ROOSEVELT ELEMENTARY — In the spirit of the season, businesses are getting a head start on sales and helping Roosevelt out at the same time with an all-day holiday boutique.

Saturday’s boutique features over 50 vendors who will give 20 percent of the day’s sales to the Roosevelt booster club. The range of products and prices varies.

“We have jewelry,” said Kimberly Shine, president of the booster club, “I have tote bags by Tote Le Monde … handbags, clothing, ‘tween’ clothing … we have a stationary store called Second Street Press coming — they’re new this year … and skin care products.

“It can go as little as 50 cents up to — the highest price is $600,” Shine said.

The club is hoping to receive anywhere from $5,000 to $7,000. Last year, Shine said, the boutique did well but sales were affected somewhat by the struggling economy. This year she hopes more money for the school and businesses will be generated.

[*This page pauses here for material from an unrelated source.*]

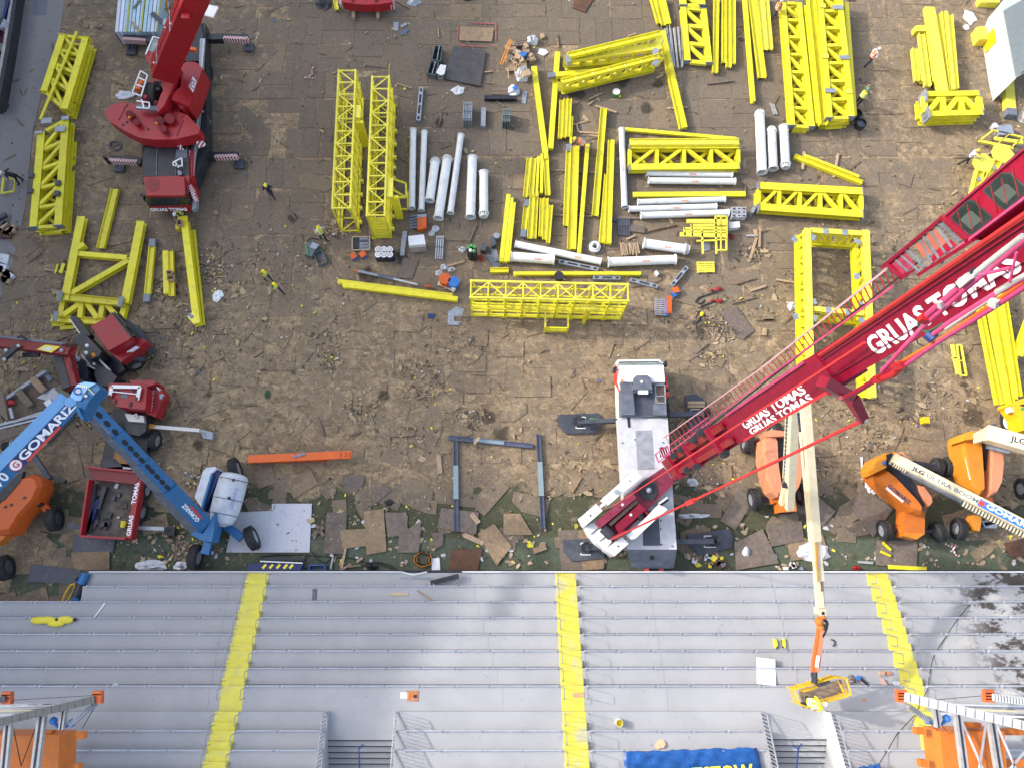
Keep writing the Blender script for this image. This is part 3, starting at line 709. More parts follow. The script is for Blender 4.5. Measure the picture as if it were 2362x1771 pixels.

The annual holiday boutique is scheduled before Thanksgiving in hopes of increasing the number of customers, Shine said. Usually the boutique was held in the first week of December and coincided with an annual carnival, but weather issues moved the carnival to a warmer season.

The absence of a carnival won’t take the cheer out of the boutique, however.

“In addition to the shopping we have a dad’s club cooking,” Shine said. “We have a bake sale as well.”

There will also be face painting and other fun activities to keep kids occupied. This year, potato latkes are also on the menu.

“The holiday boutique is a lot of fun,” said Beth Springer, president and designer of Beth Springer Handbags. “It’s an outdoor thing and it’s family oriented which is awesome. There’s a lot of vendors so there’s a whole lot to look at.”

Springer, who started in Santa Monica, designs handbags and sells them at various stores including Fred Segal. For her, the holiday boutique is about giving back to the schools and getting the word out about her company.

“We’re happy to do it,” she said. “I think it’s always beneficial for people to know we’re out there.”

Rebecca Cullen of Rebecca Cullen Jewelry Designs works with semi-precious and precious stones and makes a lot of lockets and pendants. She has participated in the boutique for a few years and has two boys at Roosevelt, but she says the event is one for the whole Santa Monica community.

“A lot of the community turns out, and not just the people who go [to Roosevelt],” she said. “It’s fun, you know, kind of bustling. … I’m happy to help out the school and get some exposure.”

Jim Derner, owner of Clean Living Soap, is of the same mindset. In addition to participating in the boutique, he sends 20 percent of his sales to schools that held events in which he sold his products. Derner makes and sells hypoallergenic soaps — something that started as a hobby for his own sake, and turned into a business because it was taking up so much of his time.

“I have found a very receptive audience,” he said. “Last year was terrific — pretty steady flow, because people come and go.”

Despite having much success at last year’s boutique, Derner says he doesn’t do it for the money.

“I never went into this to make big bucks,” he said. “I went into this because it was something to make and it was something I took great pride in.”

Roosevelt Elementary School is located at 801 Montana Ave., and the boutique is on the kindergarten yard, facing Montana Avenue. The event will last from 9 a.m. to 4 p.m.

“If you’re going to be shopping,” Springer said, “it’s pretty great to be shopping for a cause.”